BEE at WELL 2026 Global Event Series Tokyo Summit · Tokyo · May 2026
A Room of WELL Practitioners
The summit brought together WELL Accredited Professionals from Japan and the Asia Pacific region. Hearing directly from practitioners navigating WELL certification in Japan gave our team a clearer picture. Discussions covered different building types, markets, and what the framework will ask of projects in the years ahead.
What’s Coming: One WELL and Two New Ratings
IWBI used the Tokyo Summit to preview two meaningful additions to the WELL ecosystem.
The WELL Real Estate Rating addresses base-building infrastructure, giving property owners a structured way to demonstrate health performance at the asset level. The WELL Operations Rating focuses on day-to-day building management — how spaces are maintained and operated over time.
Both ratings are now open for enrollment and serve as a practical on ramp to full WELL Certification, a shift that lowers the barrier for real estate portfolios looking to demonstrate ESG commitment without undertaking a full certification process from the outset.

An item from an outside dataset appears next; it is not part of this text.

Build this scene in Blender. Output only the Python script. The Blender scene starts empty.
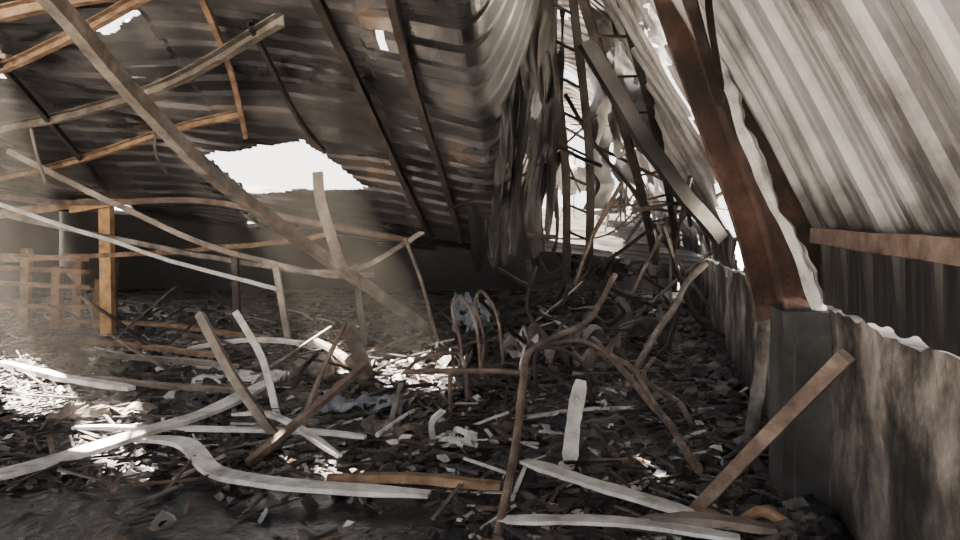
import bpy, bmesh, math, random
from mathutils import Vector, Matrix, noise
random.seed(7)
R=random.uniform
scene=bpy.context.scene

# ---------------- materials ----------------
def mat(name, cols, scale=4.0, rough=(0.5,0.9), metal=0.0, bump=0.3, bscale=25.0, detail=8.0, stops=None, zsoot=None, stretch=None):
    m=bpy.data.materials.new(name); m.use_nodes=True
    nt=m.node_tree; N=nt.nodes; L=nt.links
    b=N['Principled BSDF']
    tc=N.new('ShaderNodeTexCoord'); mp=N.new('ShaderNodeMapping')
    L.new(tc.outputs['Object'],mp.inputs['Vector'])
    if stretch: mp.inputs['Scale'].default_value=stretch
    n=N.new('ShaderNodeTexNoise'); n.inputs['Scale'].default_value=scale; n.inputs['Detail'].default_value=detail; n.inputs['Roughness'].default_value=0.65
    L.new(mp.outputs[0],n.inputs['Vector'])
    cr=N.new('ShaderNodeValToRGB'); L.new(n.outputs['Fac'],cr.inputs['Fac'])
    k=len(cols)
    st=stops or [0.33+0.34*i/(k-1) for i in range(k)]
    e=cr.color_ramp.elements
    while len(e)<k: e.new(0.5)
    for i in range(k):
        e[i].position=st[i]; e[i].color=(*cols[i],1)
    col=cr.outputs['Color']
    if zsoot:
        z0,z1,amt=zsoot
        sp=N.new('ShaderNodeSeparateXYZ'); L.new(tc.outputs['Object'],sp.inputs[0])
        ad=N.new('ShaderNodeMath'); ad.operation='MULTIPLY_ADD'; ad.inputs[1].default_value=0.9; 
        L.new(n.outputs['Fac'],ad.inputs[0]); L.new(sp.outputs['Z'],ad.inputs[2])
        mr=N.new('ShaderNodeMapRange'); mr.inputs['From Min'].default_value=z0+0.45; mr.inputs['From Max'].default_value=z1+0.45
        mr.inputs['To Min'].default_value=amt; mr.inputs['To Max'].default_value=0.0
        L.new(ad.outputs[0],mr.inputs['Value'])
        mx=N.new('ShaderNodeMixRGB'); mx.inputs['Color2'].default_value=(0.012,0.011,0.011,1)
        L.new(mr.outputs[0],mx.inputs['Fac']); L.new(col,mx.inputs['Color1']); col=mx.outputs[0]
    L.new(col,b.inputs['Base Color'])
    rr=N.new('ShaderNodeMapRange'); rr.inputs['From Min'].default_value=0.35; rr.inputs['From Max'].default_value=0.65
    rr.inputs['To Min'].default_value=rough[0]; rr.inputs['To Max'].default_value=rough[1]
    n2=N.new('ShaderNodeTexNoise'); n2.inputs['Scale'].default_value=scale*0.7; n2.inputs['Detail'].default_value=4
    L.new(mp.outputs[0],n2.inputs['Vector']); L.new(n2.outputs['Fac'],rr.inputs['Value']); L.new(rr.outputs[0],b.inputs['Roughness'])
    b.inputs['Metallic'].default_value=metal
    if bump>0:
        n3=N.new('ShaderNodeTexNoise'); n3.inputs['Scale'].default_value=bscale; n3.inputs['Detail'].default_value=6
        L.new(mp.outputs[0],n3.inputs['Vector'])
        bp=N.new('ShaderNodeBump'); bp.inputs['Strength'].default_value=bump; bp.inputs['Distance'].default_value=0.03
        L.new(n3.outputs['Fac'],bp.inputs['Height']); L.new(bp.outputs[0],b.inputs['Normal'])
    return m

M_floor=mat('burnt_floor',[(0.004,0.004,0.006),(0.011,0.011,0.015),(0.03,0.027,0.028),(0.10,0.09,0.088)],scale=2.2,rough=(0.08,0.55),bump=0.8,bscale=14,stops=[0.35,0.5,0.6,0.74])
M_gap_ground=mat('gap_bright_ground',[(0.6,0.58,0.52),(0.8,0.78,0.72)],scale=1)  # pale so the gap above the right wall shows bright
M_roof=mat('sooty_galvanised_roof',[(0.012,0.0105,0.011),(0.042,0.041,0.045),(0.13,0.124,0.127),(0.19,0.115,0.065)],scale=0.9,rough=(0.2,0.55),metal=0.5,bump=0.15,bscale=9,stops=[0.36,0.49,0.61,0.72])
M_roofd=mat('charred_roof_sheet',[(0.006,0.005,0.005),(0.018,0.015,0.014),(0.06,0.053,0.05)],scale=1.6,rough=(0.4,0.8),metal=0.3,bump=0.4,bscale=10,stops=[0.35,0.52,0.72])
M_wsheet=mat('galvanised_wall_sheet',[(0.08,0.07,0.068),(0.32,0.305,0.305),(0.54,0.525,0.525)],scale=1.3,rough=(0.4,0.7),metal=0.25,bump=0.1,stops=[0.34,0.48,0.62],zsoot=(1.5,1.85,0.98))
M_crump=mat('scorched_grey_sheet',[(0.02,0.018,0.018),(0.10,0.093,0.092),(0.32,0.30,0.295)],scale=1.5,rough=(0.4,0.75),metal=0.25,bump=0.3,bscale=8,stops=[0.36,0.5,0.66])
M_conc=mat('smoke_stained_concrete',[(0.012,0.010,0.009),(0.10,0.086,0.077),(0.40,0.36,0.33)],scale=1.7,rough=(0.75,0.95),bump=0.6,bscale=12,stops=[0.42,0.49,0.63],zsoot=(0.0,0.85,0.93),stretch=(1,1,0.75))
M_concd=mat('dark_pilaster_plaster',[(0.012,0.012,0.012),(0.04,0.04,0.042),(0.09,0.087,0.087)],scale=2.0,rough=(0.7,0.95),bump=0.4)
M_black=mat('soot_and_shade_black',[(0.004,0.004,0.004),(0.012,0.010,0.010)],scale=1)  # soot black, also standing in for the darkness of the deep interior
M_rust=mat('heat_rusted_steel',[(0.012,0.008,0.007),(0.05,0.026,0.02),(0.15,0.082,0.063)],scale=3.0,rough=(0.55,0.85),metal=0.2,bump=0.4,bscale=20,stops=[0.38,0.55,0.72])
M_rod=mat('rust_brown_pipe',[(0.04,0.026,0.021),(0.13,0.09,0.07),(0.27,0.21,0.175)],scale=5,rough=(0.5,0.8),metal=0.2)
M_dark=mat('blackened_steel',[(0.008,0.007,0.007),(0.028,0.021,0.018),(0.065,0.048,0.038)],scale=4,rough=(0.4,0.7),metal=0.4)
M_tube=mat('ash_grey_steel',[(0.045,0.036,0.031),(0.15,0.125,0.105),(0.29,0.25,0.22)],scale=4,rough=(0.45,0.7),metal=0.3)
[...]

IWBI also presented the upcoming One WELL platform, the next generation of the WELL Standard. IWBI describes it as an evolution designed to accelerate the global adoption of people-first buildings at scale, and the presentations in Tokyo gave attendees an early picture of what that transition will involve.
“The WELL Tokyo Summit was a great opportunity to meet with IWBI CEO Rachel Hodgdon and discuss the future WELL Interiors Certification, which we hope to be early adopters of.”
— Amy Washio, Country Director, BEE Japan

Biophilic design at the Cisco Tokyo office, venue of the WELL 2026 Global Event Series Tokyo Summit · May 2026
The Venue as a Statement
The Cisco Tokyo office practices what it preaches. Indoor air quality monitoring, human-sensing technologies, and biophilic design work together throughout the space to manage occupancy, reduce energy use, and acknowledge Japanese spatial culture. It was a good example of WELL principles applied with intention rather than as a checklist.
About IWBI
The International WELL Building Institute (IWBI) is the global authority on the WELL Building Standard, the leading framework for health and human well-being in the built environment. Through WELL v2 and its growing suite of ratings, IWBI works with practitioners, developers, and organizations across more than 100 countries to design, build, and operate spaces that support the people inside them.
We are grateful to IWBI and to Rachel and the Tokyo team for an honest and forward-looking day. The direction WELL is heading is one BEE is glad to be part of. We can’t wait to see what One WELL brings.